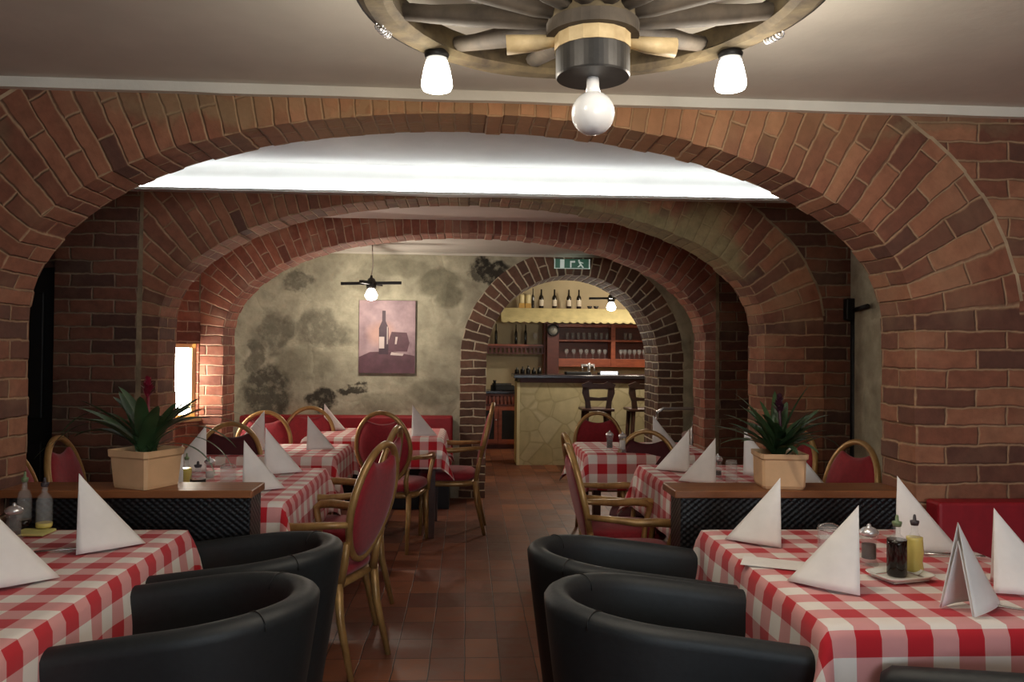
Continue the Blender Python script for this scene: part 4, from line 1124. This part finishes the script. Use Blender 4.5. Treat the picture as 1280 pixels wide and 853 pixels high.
b = MB(); b.box(-w_ * .06, -w_ * .02, -0.003, 0, h_ * .12, h_ * .80); b.prism([(-w_ * .02, h_ * .62), (w_ * .08, h_ * .62), (w_ * .08, h_ * .82), (-w_ * .02, h_ * .80)], -0.003, 0)
b.build('arrow_symbol', M['exit_white'], t)
b = MB(); b.lathe([(0.0001, -0.003), (h_ * .10, -0.003), (h_ * .10, 0)], 12, (w_ * .19, 0, h_ * .84), axis='y')
b.prism([(w_ * .17, h_ * .72), (w_ * .22, h_ * .75), (w_ * .27, h_ * .42), (w_ * .22, h_ * .38)], -0.003, 0)
b.prism([(w_ * .22, h_ * .42), (w_ * .27, h_ * .42), (w_ * .33, h_ * .14), (w_ * .29, h_ * .10)], -0.003, 0)
b.prism([(w_ * .22, h_ * .44), (w_ * .25, h_ * .34), (w_ * .18, h_ * .16), (w_ * .14, h_ * .18)], -0.003, 0)
b.prism([(w_ * .22, h_ * .74), (w_ * .32, h_ * .60), (w_ * .30, h_ * .54), (w_ * .22, h_ * .62)], -0.003, 0)
b.build('running_figure', M['exit_white'], t)

# ------------------------------------------------------------------ chrome serving trolley by the bar arch
q = P(850, 540, Y=7.1)
t = thing('serving_trolley', 'chrome-framed serving trolley with cloths on it beside the bar arch', 'trolley', (q.x + 0.17, 7.1, 0), R(6))
zt_ = P(850, 513, Y=7.1).z
for yy, x0_, zz in ((0.22, -0.33, zt_), (-0.22, -0.16, zt_ - 0.06)):
    MB().tube([(x0_, yy, 0.04), (x0_, yy, zz - 0.09), (x0_ + 0.02, yy, zz - 0.03), (x0_ + 0.08, yy, zz), (0.30, yy, zz), (0.36, yy, zz - 0.03), (0.38, yy, zz - 0.09), (0.38, yy, 0.04)], 0.015, 10).build('chrome_frame', M['chrome'], t)
for zz in (0.30, 0.60):
    MB().box(-0.15, 0.38, -0.21, 0.21, zz - 0.02, zz, 0.004).build('shelf', M['black'], t)
MB().puff(0.46, 0.36, 0.10, (0.10, 0, 0.655), 4).build('folded_cloth', M['cloth_pink'], t)
MB().box(-0.13, 0.36, -0.19, 0.19, 0.05, 0.27, 0.01).build('lower_bin', M['black'], t)
for sx in (-0.33, 0.38): MB().lathe([(0.022, -0.01), (0.022, 0.01)], 16, (sx, 0.22, 0.022), axis='y').build('wheel', M['black'], t)
for sx in (-0.16, 0.38): MB().lathe([(0.022, -0.01), (0.022, 0.01)], 16, (sx, -0.22, 0.022), axis='y').build('wheel', M['black'], t)

# ------------------------------------------------------------------ bar
pc = P(650, 580, Z=0); YC = 9.9
xb0, zb1 = P(650, 475, Y=YC).x, P(735, 469, Y=YC).z
t = thing('bar_counter', 'bar counter clad in cream flagstones with a dark top', 'bar', (xb0, YC, 0))
MB().box(0, 3.4 - xb0, 0, 0.5, 0, zb1 - 0.10).build('stone_front', M['flag'], t)
MB().box(0, 3.4 - xb0, -0.02, 0.5, zb1 - 0.10, zb1 - 0.045, 0.006).build('wooden_edge', M['bar_wood_dark'], t)
MB().box(-0.08, 3.4 - xb0, -0.10, 0.56, zb1 - 0.045, zb1, 0.008).build('countertop', M['granite'], t)
MB().box(-0.035, 0.0, -0.01, 0.5, 0, zb1 - 0.10).build('end_board', M['tin'], t, label='pale narrow board at the left end')
# stools
def bar_stool():
    t = thing('bar_stool', 'x', 'stool', group='dark wooden bar stools')
    b = MB()
    b.prism([(-0.17, 0.96), (-0.20, 1.03), (-0.11, 1.065), (-0.06, 1.04), (0.06, 1.04), (0.11, 1.065), (0.20, 1.03), (0.17, 0.96), (0.08, 0.975), (-0.08, 0.975)], -0.165, -0.13)
    b.build('top_rail', M['stool_wood'], t)
    MB().prism([(-0.12, 0.84), (-0.11, 0.885), (0, 0.875), (0.11, 0.885), (0.12, 0.84)], -0.16, -0.135).build('middle_rail', M['stool_wood'], t)
    for sx in (-1, 1):
        MB().prism([(sx * 0.085, 0.745), (sx * 0.15, 0.745), (sx * 0.155, 0.83), (sx * 0.19, 0.93), (sx * 0.185, 1.0), (sx * 0.115, 0.99), (sx * 0.105, 0.88)], -0.165, -0.13).build('back_post', M['stool_wood'], t)
    MB().box(-0.19, 0.19, -0.18, 0.18, 0.715, 0.75, 0.012).build('seat', M['stool_wood'], t)
    for sx in (-1, 1):
        for sy in (-1, 1):
            MB().tube([(sx * 0.13, sy * 0.13, 0.715), (sx * 0.165, sy * 0.165, 0.0)], [0.028, 0.022], 8).build('leg', M['stool_wood'], t)
    b = MB()
    for (a1, b1) in (((-.155, -.155), (.155, -.155)), ((-.155, .155), (.155, .155)), ((-.155, -.155), (-.155, .155)), ((.155, -.155), (.155, .155))): b.tube([(*a1, 0.22), (*b1, 0.22)], 0.012, 8)
    b.build('footrest', M['stool_wood'], t)
    return t
st = bar_stool()
place(st, used, (P(748, 500, Y=9.25).x, 9.40, 0), 0, 'dark carved bar stool standing fully in view before the counter')
place(st, used, (P(806, 500, Y=9.25).x, 9.40, 0), 0, 'dark carved bar stool half hidden by the right jamb of the bar arch')

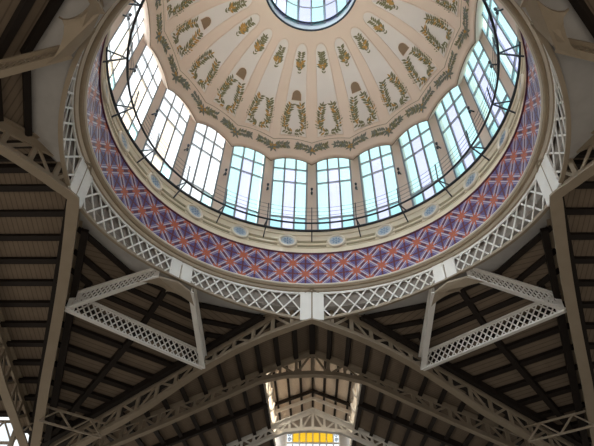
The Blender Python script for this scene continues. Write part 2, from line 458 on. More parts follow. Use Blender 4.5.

■ **Stated task**
Return, unchanged, the lines from the first line of the material through the line that holds "b.build('running_figure', M['exit_white'], t)", inclusive, omitting pictures.

■ **Correct response**
Continue the Blender Python script for this scene: part 4, from line 1124. This part finishes the script. Use Blender 4.5. Treat the picture as 1280 pixels wide and 853 pixels high.
b = MB(); b.box(-w_ * .06, -w_ * .02, -0.003, 0, h_ * .12, h_ * .80); b.prism([(-w_ * .02, h_ * .62), (w_ * .08, h_ * .62), (w_ * .08, h_ * .82), (-w_ * .02, h_ * .80)], -0.003, 0)
b.build('arrow_symbol', M['exit_white'], t)
b = MB(); b.lathe([(0.0001, -0.003), (h_ * .10, -0.003), (h_ * .10, 0)], 12, (w_ * .19, 0, h_ * .84), axis='y')
b.prism([(w_ * .17, h_ * .72), (w_ * .22, h_ * .75), (w_ * .27, h_ * .42), (w_ * .22, h_ * .38)], -0.003, 0)
b.prism([(w_ * .22, h_ * .42), (w_ * .27, h_ * .42), (w_ * .33, h_ * .14), (w_ * .29, h_ * .10)], -0.003, 0)
b.prism([(w_ * .22, h_ * .44), (w_ * .25, h_ * .34), (w_ * .18, h_ * .16), (w_ * .14, h_ * .18)], -0.003, 0)
b.prism([(w_ * .22, h_ * .74), (w_ * .32, h_ * .60), (w_ * .30, h_ * .54), (w_ * .22, h_ * .62)], -0.003, 0)
b.build('running_figure', M['exit_white'], t)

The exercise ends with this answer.